In Merck v. Hospira, the only precedential case decided this week, a majority of the panel affirms a determination of obviousness, noting that despite the objective indicia supporting patentability, the claimed process was substantially described in the prior art and simply required improvement through the use of established experimental variations.

Thanks to one of my newest colleagues, Steve Sullivan of our growing Mountain View office, for his help with this week’s report.

Pete Heuser

Merck Sharp & Dohme Corp. v. Hospira, Fed. Cir. Case 2017-1115 (October 26, 2017)

In a split decision, the Circuit affirms a district court bench trial ruling that a Merck patent directed to a process for preparing an antibiotic compound was properly determined to be invalid as obvious, since the claimed process was substantially described in the prior art and simply required improvement through the use of established variations.

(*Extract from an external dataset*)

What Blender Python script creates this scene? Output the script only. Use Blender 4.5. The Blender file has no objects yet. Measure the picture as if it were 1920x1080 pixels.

Hospira filed an ANDA seeking approval to manufacture and sell a generic form of Merck’s Invanz® antibiotic drug. In response, Merck sued Hospira for infringement of its ’323 and ’150 patents. The district court concluded that the asserted claims of the ’323 patent were not invalid and were infringed, while the claims of the ’150 patent would also have been infringed but were invalid as being obvious over the ’323 patent in view of other prior art. Merck appealed the invalidity ruling as to the ’150 patent but Hospira did not appeal the infringement ruling as to the ’323 patent because that patent was soon expiring.

A majority of the panel rejects Merck’s argument that the district court erred in invoking “common sense,” and rules that the district court did not err in finding that the claimed process would have been obvious. While the claimed temperature range was not explicitly taught in the prior art, it was understood that degradation is minimized at low temperatures, so one of ordinary skill would have wanted to keep the temperature as low as possible without freezing. Those findings are supported by substantial record evidence and, according to the majority, it was reasonable for the district court to deduce that the order and detail of the steps, if not already known, would have been discovered by routine experimentation while implementing known principles.

The most interesting part of the opinion deals with the objective indicia of nonobviousness. The district court found that Merck’s Invanz® product achieved dramatic commercial success and that such success was sufficiently linked to the asserted claims. However, the district court found that this evidence was weakened by the blocking effect of the ’820 patent, which is directed to ertapenem, the active ingredient, itself. According to the court, the commercial success was not due to the qualities of the antibiotic, but instead was due to the fact that Merck had another patent that precluded competition from others.

In the Circuit’s opinion, the majority notes that there is some Circuit precedence for considering evidence of commercial success to be weak where there is another blocking patent, but that multiple patents do not necessarily detract from evidence of commercial success that speaks to “the merits of the invention.” The majority opines that it is more significant that the claimed process is substantially described in the prior art and required only improvement by the use of established variations.

The district court also found that there was evidence of copying by others because Hospira tried five alternative formulations in an attempt to avoid copying the ’150 patent, but ultimately had to rely on the accused process. Hospira argued on appeal that evidence of copying is not compelling in the context of ANDA cases because the Hatch-Waxman Act requires generic drug manufacturers to copy the approved drug. The majority rejects that argument, noting that the Act does not require the generic manufacturer to copy the NDA holder’s process of manufacturing the drug. In any event, as with the evidence of commercial success, the majority agrees with the district court that the evidence of copying could not overcome the weight of the competing evidence of obviousness of the claimed process.

In her dissent, Judge Newman argues that the majority in this case and in some other recent Circuit cases has ignored the dictates of Graham v. Deere and KSR, which require that the objective indicia of nonobviousness must play a critical role in the obviousness analysis. These indicia are not just a cumulative or confirmatory part of the obviousness calculus but constitute independent evidence of nonobviousness, and are often the most probative and cogent evidence in the record. According to Judge Newman, the objective indicia are to be considered as part of all the evidence, not just when the decision maker remains in doubt after reviewing the art.